On Thursday, the Fed announced the reappointment of regional Fed presidents. A move that usually flies under the radar, but this time it has drawn close scrutiny given pressure from Donald Trump.
Hunting the hawks
The 7 Fed governors approved the reappointment of 11 regional bank presidents for 5-year terms. The decision was unanimous. That means even Stephen Miran, a White House adviser serving temporarily as a governor, voted in favor.
Only Raphael Bostic was not renewed. The Atlanta Fed president had announced he would retire early next year.
This year, the process concluded earlier than in any period since at least 2006, according to the US central bank's records.

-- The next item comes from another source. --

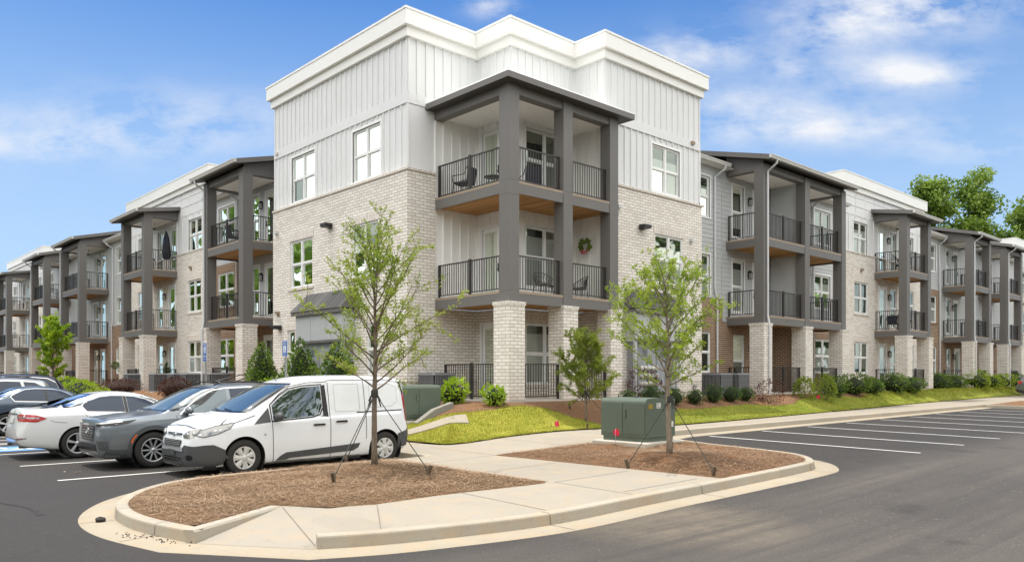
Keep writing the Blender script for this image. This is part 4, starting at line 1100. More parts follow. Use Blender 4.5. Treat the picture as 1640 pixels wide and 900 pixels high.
def sapling(name, label, base, H, first, spread, nb, seed, leafm, lsize, density, trunk_r=.055, bark='bark', wide_at=.4, guys=None, group=None, lean=(0,0), hfun=None, droop=0, leafy_from=.35):
    r = random.Random(seed); root = empty(name, (base[0], base[1], base[2])); tag(root, label, 'tree', group)
    t = MB(); c = MB(); path = []
    for i in range(13):
        k = i/12; path.append(Vector((lean[0]*k+.03*math.sin(k*7+seed)*k, lean[1]*k+.03*math.cos(k*6+seed)*k, H*.985*k-.06)))
    rr = [trunk_r*(1.25 if i == 0 else 1)*(1-i/12)**.8+.006 for i in range(13)]
    t.tube(path, rr, 8)
    def along(k):
        f = k*12; i = min(11, int(f)); return path[i].lerp(path[i+1], f-i)
    def leaves_on(pts, k0, dens):
        L = sum((pts[i+1]-pts[i]).length for i in range(len(pts)-1))
        for _ in range(max(1, int(L*dens))):
            f = r.uniform(k0, 1)*(len(pts)-1); i = min(len(pts)-2, int(f)); p = pts[i].lerp(pts[i+1], f-i)
            m = r.choice((1, 2, 3, 4))
            q = p+rvec(r)*r.uniform(0, .07)
            for _ in range(m):
                leaf(c, q+rvec(r)*.02, rvec(r)+Vector((0,0,.25)), lsize*r.uniform(.6, 1.25), r)
    for b in range(nb):
        k = first+(1-first)*(b+r.uniform(0, .8))/nb; k = min(k, .985)
        az = b*2.4+r.uniform(-.5, .5); p = along(k)
        prof = math.exp(-((k-first-wide_at*(1-first))/(.52*(1-first)))**2)
        ln = spread*(.28+.8*prof)*r.uniform(.72, 1.15)
        el = rad(r.uniform(22, 40)+28*(k-first)/(1-first))
        d = Vector((math.cos(az)*math.cos(el), math.sin(az)*math.cos(el), math.sin(el)))
        pts = [p]; n_ = 6
        for i in range(n_):
            d = (d+Vector((r.uniform(-.13,.13), r.uniform(-.13,.13), r.uniform(-.06,.10)-droop*.12))).normalized(); pts.append(pts[-1]+d*ln/n_)
        br = max(.006, trunk_r*.36*(1-k*.6)); t.tube(pts, [br*(1-i/n_)+.0035 for i in range(n_+1)], 5)
        leaves_on(pts, leafy_from, density)
        for s_ in range(int(3+ln*4)):
            f = r.uniform(.22, 1)*(n_-.01); i = int(f); q = pts[i].lerp(pts[i+1], f-i)
            dd = (d*.6+rvec(r)*.8+Vector((0,0,.25))).normalized(); sl_ = ln*r.uniform(.16, .42)
            sp_ = [q]
            for _ in range(3): dd = (dd+rvec(r)*.22).normalized(); sp_.append(sp_[-1]+dd*sl_/3)
            t.tube(sp_, [.005, .0042, .0035, .0028], 4); leaves_on(sp_, .3, density*1.15)
    leaves_on([along(.8), along(.9), along(.99)], 0, density*2)
    to = t.build('trunk', M[bark]); to.parent = root
    cr = c.build('crown', M[leafm], recalc=False); cr.parent = root
    if guys:
        for (hx, hy, zt) in guys:
            gx, gy = hx-base[0], hy-base[1]; gz_ = hfun(hx, hy)-base[2]
            g = MB(); g.bar((0,0,zt), (gx*.98, gy*.98, gz_+.10), .011)
            o = g.build('guy_rope', M['rope']); o.parent = root
            s_ = MB(); dv = Vector((gx, gy, 0)).normalized()
            s_.bar((gx-dv.x*.03, gy-dv.y*.03, gz_-.06), (gx+dv.x*.06, gy+dv.y*.06, gz_+.16), .045, .045)
            s_.bar((gx-dv.x*.02-.03, gy-dv.y*.02, gz_+.08), (gx+.03, gy+.02, gz_+.09), .03)
            o = s_.build('anchor_stake', M['stake']); o.parent = root
        w = MB(); zt = guys[0][2]
        w.lathe([(trunk_r*1.05, zt-.06), (trunk_r*1.25, zt-.04), (trunk_r*1.25, zt+.05), (trunk_r*1.05, zt+.07)], 10)
        for i in range(6):
            a_ = i*1.05; w.bar((math.cos(a_)*.05, math.sin(a_)*.05, zt), (math.cos(a_)*.12, math.sin(a_)*.12, zt-.12-.05*(i % 3)), .016)
        o = w.build('tie_strap', M['rope']); o.parent = root
    return root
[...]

The compressed timeline reveals the pressure on regional Fed presidents.
For several months, the Trump administration has appeared intent on exerting greater control over these appointments-as with governors, who are directly appointed by the president. Treasury Secretary Scott Bessent has also faulted regional Fed presidents for not being from the districts they oversee.
If they are in the executive's sights, it is likely because they are the most reluctant to cut rates. There are more hawks amongst them than amongst the governors. This week, the two votes for a hold (thus against the 25bp cut) came from Austin Goolsbee (Chicago Fed) and Jeff Schmid (Kansas City).
The Fed eludes him
The reappointment of regional Fed presidents is, in any case, another door closing on Donald Trump's attempt to exert greater control over the Fed.
Earlier this year, he fired Governor Lisa Cook, before being blocked by the courts. The Trump administration then took the case to the Supreme Court. The hearing is expected in January.
But it seems unlikely that Donald Trump will ultimately have the ability to fire Fed officials. Earlier this year, Supreme Court justices issued an opinion on the removal of officials at independent agencies, in which they noted that "the Federal Reserve is a quasi-private entity with a unique status".
These attempts by Donald Trump raised fears of a loss of the Fed's independence. Independence is a key asset for a central bank. For now, the guardrails seem sufficient to avoid this risk.
Finally, the latest meeting also showed that the Fed is divided. We are in a period with upside risks on both sides of the mandate (inflation and unemployment). Some members are more concerned about rising inflation, others about rising unemployment instead.
In this context, even a Fed chair appointed by Donald Trump cannot single-handedly deliver the rate cuts the president wants. As Scott Bessent recently acknowledged: "The chair of the Federal Reserve can start the discussion, but in the end, he has only one vote."